Review: The Artist (2012)

The Artist is a French romantic film thats also silent and in black and white. The film stars Jean Dujardin (99 Francs), Bérénice Bejo (Modern Love) and Uggie the Dog (Water for Elephants). It’s directed by Michel Hazanavicius (Mes Amis).

Hollywood 1927. George Valentin (Jean Dujardin) is a silent movie superstar. The advent of the talkies will sound the death knell for his career and see him fall into oblivion. For young extra Peppy Miller (Berenice Bejo), it seems the sky’s the limit – major movie stardom awaits. The Artist tells the story of their interlinked destinies.

The Artist. A film that has gained near universal critical acclaim. It is rather special as well. Why’s that? Well, the reason is because its a modern made silent and black & white film. But this is very in keeping with the story because its about a silent film star struggling with the demand of modern talkies.

Jean Dujardin who plays silent actor George Valentine. He’s the lead and main star in every aspect of the film. He his Hollywood royalty and is the superstar. Dujardin gives a pretty magnetic performance as its must be challenging to act silently.

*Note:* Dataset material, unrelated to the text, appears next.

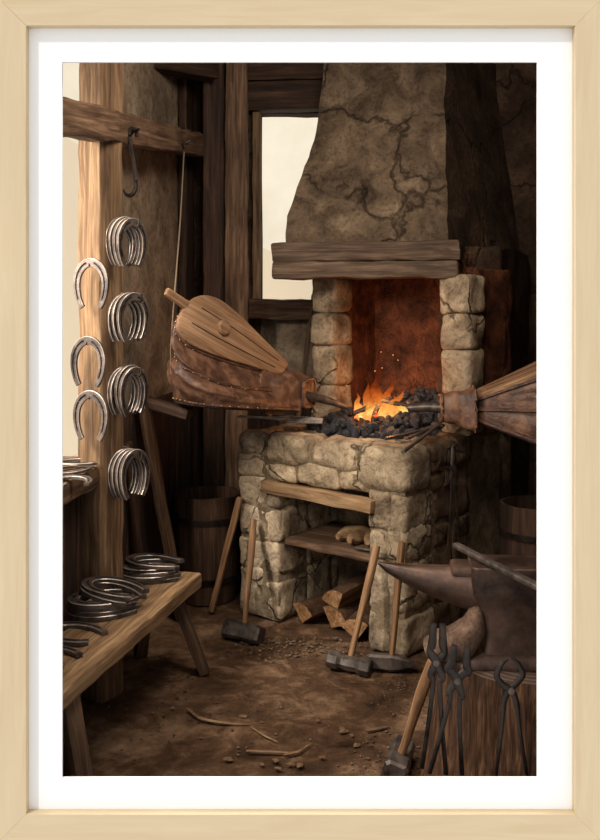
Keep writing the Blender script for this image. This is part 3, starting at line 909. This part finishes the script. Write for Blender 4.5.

His face is very expressive which helps what the mood is and looks every bit a 1920’s star should.

Berenice Bejo plays spiffy upcoming actress Peppy Miller. A woman who admires and is infatuated with George Valentine. She literally stumbles into the beginning of her fledgling acting career with the invention of the talkies. This causes mixed emotions as the two stars clash professionally as one career rises as another diminishes.

The Artist also stars a little four legged friend that is equally as amazing and stands his own grand with the other cast. Uggie the Dog, who is wonderful. For an animal he has impeccable timing and training. The scenes with him and George Valentine are some of the best in the film. We also have a great support cast of John Goodman, James Cromwell and Malcolm McDowell.

The Artist indeed a wonderful and charming film. It’s hard not to dislike it and get swapped away. It’s a bold film as well that people clearly wanted to see. Especially in climate of high CGI sequels in 3D that have as much depth as the shallow end of a kids pool. The music is dazzling and emotive since it plays a huge part for a silent film. Will it sweep the board with awards? Yes. Does it deserve to? My honest opinion is no compared with some other films, but that’s a different issue. The Artist is a must see.